Os paraísos fiscais são o maior cancro do capitalismo global. Não há neles nada que mereça ser preservado. Nenhuma mais-valia para o interesse público. Nenhuma vantagem para o bem comum.
Tem-se dito, a propósito do escândalo ‘Panama Papers’, que é preciso “separar o trigo do joio”. A pergunta, por isso, impõe-se: será que há “trigo” no Panamá?
Sem dúvida, o recurso a paraísos fiscais, em si mesmo, não é ilícito, nem esconde necessariamente a prática de crimes. Há muitas décadas que bancos, empresas, escritórios de advogados e agências de mediação imobiliária de todo o mundo utilizam soluções de “planeamento fiscal” com recurso a ‘offshores’ e recomendam-nas com frequência aos mais respeitáveis agentes económicos.
Nesta medida, o desfile acrítico de nomes notáveis nos meios de comunicação social, em razão da sua simples associação ao paraíso fiscal panamiano, arrisca-se a atingir por igual situações bastante diferentes e a levar na enxurrada pessoas que, de facto, não mereceriam ser tratadas como criminosas. Porém, com tantos alvos apetecíveis, da política aos negócios, do cinema ao futebol, não há muitas razões para estarmos particularmente optimistas quanto ao rigor da cobertura mediática na distinção daquilo que importaria distinguir.
Dito isto, que se refere ao tratamento jornalístico das diferentes situações e pessoas envolvidas, importa dizer também que os paraísos fiscais são o maior cancro do capitalismo global. Não há neles nada, rigorosamente nada, que mereça ser preservado. Nenhuma mais-valia para o interesse público. Nenhuma vantagem para o bem comum. Nesse sentido, “não há trigo” no Panamá: nem tudo é crime, mas tudo é joio.
Na verdade, os paraísos fiscais, além de santuário para fluxos financeiros obscuros e ilícitos, são um insulto à equidade fiscal, agravam de modo intolerável as desigualdades, desviam receitas colossais das políticas públicas e do Estado Social, induzem miséria e subdesenvolvimento, promovem a especulação e ameaçam a estabilidade financeira. A única boa solução é acabar com eles.
Perguntar-se-á: e não se pode exterminá-los? Infelizmente, também não há razões para estarmos muito optimistas quanto a isso, apesar de todas as “ondas de choque” que para aí vão com este escândalo. Afinal, não menos escandalosa foi a própria crise financeira internacional de 2008-2009 e ainda hoje estamos para ver medidas suficientemente eficazes para pôr na ordem um sistema financeiro autenticamente viciado em produtos estruturados cada vez mais impenetráveis e opacos.

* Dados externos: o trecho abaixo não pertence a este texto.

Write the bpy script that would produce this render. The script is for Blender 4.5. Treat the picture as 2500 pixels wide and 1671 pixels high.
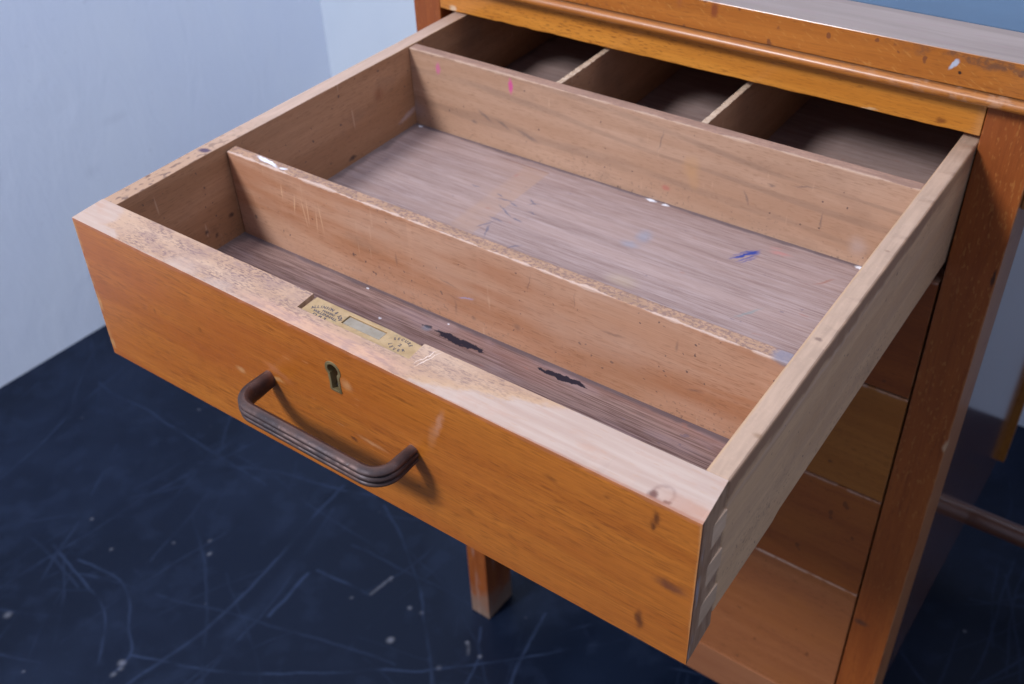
import bpy, bmesh, math, random
import numpy as np
from mathutils import Vector, Matrix, Euler
random.seed(7)
for o in list(bpy.data.objects): bpy.data.objects.remove(o)
SC = bpy.context.scene
COL = SC.collection
S = 0.9                                    # model units (drawer 0.42 wide) to metres

# ------------------------------------------------------------------ camera, world, lamps, exposure
cam_d = bpy.data.cameras.new('camera'); cam = bpy.data.objects.new('camera', cam_d); COL.objects.link(cam)
cam.location = Vector((0.54276, -0.26544, 0.30439)) * S
cam.rotation_euler = (0.90963, 0.03748, 0.63636)
cam_d.sensor_width = 36; cam_d.lens = 36.36; cam_d.clip_start = 0.01; cam_d.clip_end = 60
cam_d.dof.use_dof = True; cam_d.dof.focus_distance = 0.535 * S; cam_d.dof.aperture_fstop = 14.0
SC.camera = cam
W_ = bpy.data.worlds.new('World'); SC.world = W_; W_.use_nodes = True
bg = W_.node_tree.nodes['Background']; bg.inputs[0].default_value = (0.74, 0.88, 1.27, 1); bg.inputs[1].default_value = 0.40
SC.view_settings.view_transform = 'Standard'; SC.view_settings.look = 'None'
SC.view_settings.exposure = 0; SC.view_settings.gamma = 1
def lamp(name, loc, target, size, power, color):
    d = bpy.data.lights.new(name, 'AREA'); d.shape = 'DISK'; d.size = size * S; d.energy = power; d.color = color
    o = bpy.data.objects.new(name, d); COL.objects.link(o)
    o.location = Vector(loc) * S
    o.rotation_euler = (Vector(target) - Vector(loc)).to_track_quat('-Z', 'Y').to_euler()
    return o
lamp('window_lamp', (-0.58, -1.52, 1.46), (0.2, 0.1, 0.0), 0.50, 47, (0.94, 0.955, 1.01))
lamp('wall_fill', (0.85, 0.32, 1.90), (-0.55, 0.35, -0.1), 1.5, 13, (0.84, 0.91, 1.12))  # unseen fill, added to brighten the left wall

# ------------------------------------------------------------------ fitted dimensions
W, T, H, L = 0.42, 0.0265, 0.1035, 0.368
ZF = -0.0683                               # drawer floor
FLOOR = -0.8038
DRO = Vector((0.21, 0.2, -0.1))            # origin of the open drawer
DKO = Vector((0.2, 0.58, FLOOR))           # origin of the desk

# ------------------------------------------------------------------ mesh helpers
def link(name, me, mat, parent=None):
    o = bpy.data.objects.new(name, me); COL.objects.link(o)
    if mat: me.materials.append(mat)
    if parent: o.parent = parent
    return o
def thing(name, origin, label, cat, group=None):
    o = bpy.data.objects.new(name, None); COL.objects.link(o); o.empty_display_size = 0.05
    o.location = Vector(origin) * S
    o['label'] = label; o['category'] = cat
    if group: o['group'] = group
    return o
def voxel(xs, ys, zs, filled=lambda i, j, k: True):
    bm = bmesh.new(); vc = {}
    def v(i, j, k):
        if (i, j, k) not in vc: vc[i, j, k] = bm.verts.new((xs[i], ys[j], zs[k]))
        return vc[i, j, k]
    nx, ny, nz = len(xs) - 1, len(ys) - 1, len(zs) - 1
    f = lambda i, j, k: 0 <= i < nx and 0 <= j < ny and 0 <= k < nz and filled(i, j, k)
    for i in range(nx):
        for j in range(ny):
            for k in range(nz):
                if not f(i, j, k): continue
                if not f(i-1, j, k): bm.faces.new((v(i,j,k), v(i,j,k+1), v(i,j+1,k+1), v(i,j+1,k)))
                if not f(i+1, j, k): bm.faces.new((v(i+1,j,k), v(i+1,j+1,k), v(i+1,j+1,k+1), v(i+1,j,k+1)))
                if not f(i, j-1, k): bm.faces.new((v(i,j,k), v(i+1,j,k), v(i+1,j,k+1), v(i,j,k+1)))
                if not f(i, j+1, k): bm.faces.new((v(i,j+1,k), v(i,j+1,k+1), v(i+1,j+1,k+1), v(i+1,j+1,k)))
                if not f(i, j, k-1): bm.faces.new((v(i,j,k), v(i,j+1,k), v(i+1,j+1,k), v(i+1,j,k)))
                if not f(i, j, k+1): bm.faces.new((v(i,j,k+1), v(i+1,j,k+1), v(i+1,j+1,k+1), v(i,j+1,k+1)))
    return bm
def box(x0, x1, y0, y1, z0, z1): return voxel([x0, x1], [y0, y1], [z0, z1])
def finish(bm, org, bevel=0.0006, seg=2, warp=None, smooth=False):
    if warp:
        for v in bm.verts: v.co = Vector(warp(v.co))
    bmesh.ops.recalc_face_normals(bm, faces=bm.faces[:])
    if bevel:
        es = [e for e in bm.edges if len(e.link_faces) == 2 and e.calc_face_angle(0) > 0.5]
        bmesh.ops.bevel(bm, geom=es, offset=bevel, segments=seg, profile=0.6, affect='EDGES', clamp_overlap=True)
    for v in bm.verts: v.co = (v.co - org) * S
    me = bpy.data.meshes.new('mesh'); bm.to_mesh(me); bm.free()
    if smooth:
        for p in me.polygons: p.use_smooth = True
        me.set_sharp_from_angle(angle=0.7)
    return me
def part(name, bm, org, mat, parent, **kw): return link(name, finish(bm, org, **kw), mat, parent)
def jitter_edge(bm, axis, step, test, amp, along):
    """cut a box into slices along an axis and nibble the vertices that pass the test (chipped, worn arris)"""
    lo = min(v.co[along] for v in bm.verts); hi = max(v.co[along] for v in bm.verts)
    c = lo + step
    nrm = [0, 0, 0]; nrm[along] = 1
    while c < hi - step * .5:
        p = [0, 0, 0]; p[along] = c
        bmesh.ops.bisect_plane(bm, geom=bm.verts[:] + bm.edges[:] + bm.faces[:], plane_co=p, plane_no=nrm)
        c += step * random.uniform(.7, 1.3)
    for v in bm.verts:
        if test(v.co): v.co += Vector(axis) * random.uniform(0, 1) ** 2 * amp
def poly_prism(pts, y0, y1):
    bm = bmesh.new()
    a = [bm.verts.new((x, y0, z)) for x, z in pts]; b = [bm.verts.new((x, y1, z)) for x, z in pts]
    n = len(pts)
    bm.faces.new(a); bm.faces.new(b[::-1])
    for i in range(n): bm.faces.new((a[i], b[i], b[(i+1) % n], a[(i+1) % n]))
    return bm
def ring_prism(po, pi, y0, y1):
    bm = bmesh.new(); n = len(po)
    V = [[bm.verts.new((x, y, z)) for x, z in P] for y in (y0, y1) for P in (po, pi)]
    for i in range(n):
        j = (i+1) % n
        bm.faces.new((V[0][i], V[1][i], V[1][j], V[0][j])); bm.faces.new((V[2][i], V[2][j], V[3][j], V[3][i]))
        bm.faces.new((V[0][i], V[0][j], V[2][j], V[2][i])); bm.faces.new((V[1][i], V[3][i], V[3][j], V[1][j]))
    return bm
def keyhole(cx, cz, r, hw_w, hw_b, zw, zb, n=20):
    """round head, waist, flared foot"""
    pts = []
    a0 = math.pi - math.asin(hw_w / r)
    for i in range(n + 1):
        a = -a0 + 2 * a0 * i / n
        pts.append((cx + r * math.sin(a), cz + r * math.cos(a)))
    pts += [(cx + hw_w, zw - .0012), (cx + hw_w * .97, (zw + zb) / 2), (cx + hw_b * .98, zb + .001), (cx + hw_b * .8, zb),
            (cx - hw_b * .8, zb), (cx - hw_b * .98, zb + .001), (cx - hw_w * .97, (zw + zb) / 2), (cx - hw_w, zw - .0012)]
    return pts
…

Não estando no horizonte, e muito menos ao virar da esquina, a necessária convenção multilateral para a eliminação dos paraísos fiscais à escala global e não sendo obviamente eficazes as medidas unilaterais tomadas por países isolados, o caminho passa por levar bastante mais longe as medidas que têm vindo a ser tomadas no âmbito da cooperação fiscal internacional contra os paraísos fiscais, a começar pelo próprio espaço europeu: uma “lista negra” comum dos paraísos fiscais, regras sobre o registo e divulgação dos “últimos beneficiários”, limitações às operações envolvendo sociedades ‘offshore’ e taxação das transferências financeiras para paraísos fiscais.
Estas são apenas algumas das medidas que têm vindo a ser discutidas e que apenas aguardam a necessária vontade política. Todavia, apesar de todos os progressos alcançados nos últimos anos, sobretudo no capítulo da troca de informação fiscal, quem deseja a eliminação dos paraísos fiscais ou pelo menos uma transformação profunda do actual estado de coisas é melhor que espere sentado: muita coisa terá de mudar antes que essa vontade política seja verdadeiramente credível.